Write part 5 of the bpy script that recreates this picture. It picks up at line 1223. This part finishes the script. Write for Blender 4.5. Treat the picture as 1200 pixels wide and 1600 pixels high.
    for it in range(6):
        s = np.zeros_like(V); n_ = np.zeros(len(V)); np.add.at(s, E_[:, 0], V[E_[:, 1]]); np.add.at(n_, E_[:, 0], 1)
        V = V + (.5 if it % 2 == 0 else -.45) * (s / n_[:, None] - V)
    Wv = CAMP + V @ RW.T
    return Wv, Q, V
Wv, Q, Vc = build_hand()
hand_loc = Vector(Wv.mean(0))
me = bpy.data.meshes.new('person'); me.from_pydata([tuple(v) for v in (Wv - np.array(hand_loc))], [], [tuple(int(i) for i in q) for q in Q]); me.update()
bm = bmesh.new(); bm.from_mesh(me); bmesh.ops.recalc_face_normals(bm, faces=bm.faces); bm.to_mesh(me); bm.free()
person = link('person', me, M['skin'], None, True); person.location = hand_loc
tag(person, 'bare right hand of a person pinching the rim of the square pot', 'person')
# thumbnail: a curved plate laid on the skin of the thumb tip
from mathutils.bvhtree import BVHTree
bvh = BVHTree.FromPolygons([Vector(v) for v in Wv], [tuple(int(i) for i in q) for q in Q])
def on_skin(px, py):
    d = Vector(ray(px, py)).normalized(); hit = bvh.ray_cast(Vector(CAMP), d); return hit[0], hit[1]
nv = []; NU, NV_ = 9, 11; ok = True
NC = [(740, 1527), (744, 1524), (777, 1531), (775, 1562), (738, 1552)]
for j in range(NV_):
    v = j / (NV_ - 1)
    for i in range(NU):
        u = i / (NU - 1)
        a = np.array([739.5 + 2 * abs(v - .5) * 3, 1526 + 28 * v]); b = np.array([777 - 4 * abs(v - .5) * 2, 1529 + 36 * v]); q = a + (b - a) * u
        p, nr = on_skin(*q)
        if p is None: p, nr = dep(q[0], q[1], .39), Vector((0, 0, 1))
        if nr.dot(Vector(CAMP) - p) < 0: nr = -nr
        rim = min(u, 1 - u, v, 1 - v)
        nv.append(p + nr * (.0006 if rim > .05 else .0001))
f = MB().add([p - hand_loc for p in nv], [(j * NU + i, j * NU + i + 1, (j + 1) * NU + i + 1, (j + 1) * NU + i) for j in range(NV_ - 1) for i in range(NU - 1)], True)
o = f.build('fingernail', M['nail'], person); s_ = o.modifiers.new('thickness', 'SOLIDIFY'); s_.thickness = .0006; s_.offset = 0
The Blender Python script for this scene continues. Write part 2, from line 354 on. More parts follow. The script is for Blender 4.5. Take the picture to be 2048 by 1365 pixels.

· · · · · · ·

Go through the records above and set each one down exactly, please.

• RESPONSE TO THE TASK:
Write part 5 of the bpy script that recreates this picture. It picks up at line 1223. This part finishes the script. Write for Blender 4.5. Treat the picture as 1200 pixels wide and 1600 pixels high.
    for it in range(6):
        s = np.zeros_like(V); n_ = np.zeros(len(V)); np.add.at(s, E_[:, 0], V[E_[:, 1]]); np.add.at(n_, E_[:, 0], 1)
        V = V + (.5 if it % 2 == 0 else -.45) * (s / n_[:, None] - V)
    Wv = CAMP + V @ RW.T
    return Wv, Q, V
Wv, Q, Vc = build_hand()
hand_loc = Vector(Wv.mean(0))
me = bpy.data.meshes.new('person'); me.from_pydata([tuple(v) for v in (Wv - np.array(hand_loc))], [], [tuple(int(i) for i in q) for q in Q]); me.update()
bm = bmesh.new(); bm.from_mesh(me); bmesh.ops.recalc_face_normals(bm, faces=bm.faces); bm.to_mesh(me); bm.free()
person = link('person', me, M['skin'], None, True); person.location = hand_loc
tag(person, 'bare right hand of a person pinching the rim of the square pot', 'person')
# thumbnail: a curved plate laid on the skin of the thumb tip
from mathutils.bvhtree import BVHTree
bvh = BVHTree.FromPolygons([Vector(v) for v in Wv], [tuple(int(i) for i in q) for q in Q])
def on_skin(px, py):
    d = Vector(ray(px, py)).normalized(); hit = bvh.ray_cast(Vector(CAMP), d); return hit[0], hit[1]
nv = []; NU, NV_ = 9, 11; ok = True
NC = [(740, 1527), (744, 1524), (777, 1531), (775, 1562), (738, 1552)]
for j in range(NV_):
    v = j / (NV_ - 1)
    for i in range(NU):
        u = i / (NU - 1)
        a = np.array([739.5 + 2 * abs(v - .5) * 3, 1526 + 28 * v]); b = np.array([777 - 4 * abs(v - .5) * 2, 1529 + 36 * v]); q = a + (b - a) * u
        p, nr = on_skin(*q)
        if p is None: p, nr = dep(q[0], q[1], .39), Vector((0, 0, 1))
        if nr.dot(Vector(CAMP) - p) < 0: nr = -nr
        rim = min(u, 1 - u, v, 1 - v)
        nv.append(p + nr * (.0006 if rim > .05 else .0001))
f = MB().add([p - hand_loc for p in nv], [(j * NU + i, j * NU + i + 1, (j + 1) * NU + i + 1, (j + 1) * NU + i) for j in range(NV_ - 1) for i in range(NU - 1)], True)
o = f.build('fingernail', M['nail'], person); s_ = o.modifiers.new('thickness', 'SOLIDIFY'); s_.thickness = .0006; s_.offset = 0
The Blender Python script for this scene continues. Write part 2, from line 354 on. More parts follow. The script is for Blender 4.5. Take the picture to be 2048 by 1365 pixels.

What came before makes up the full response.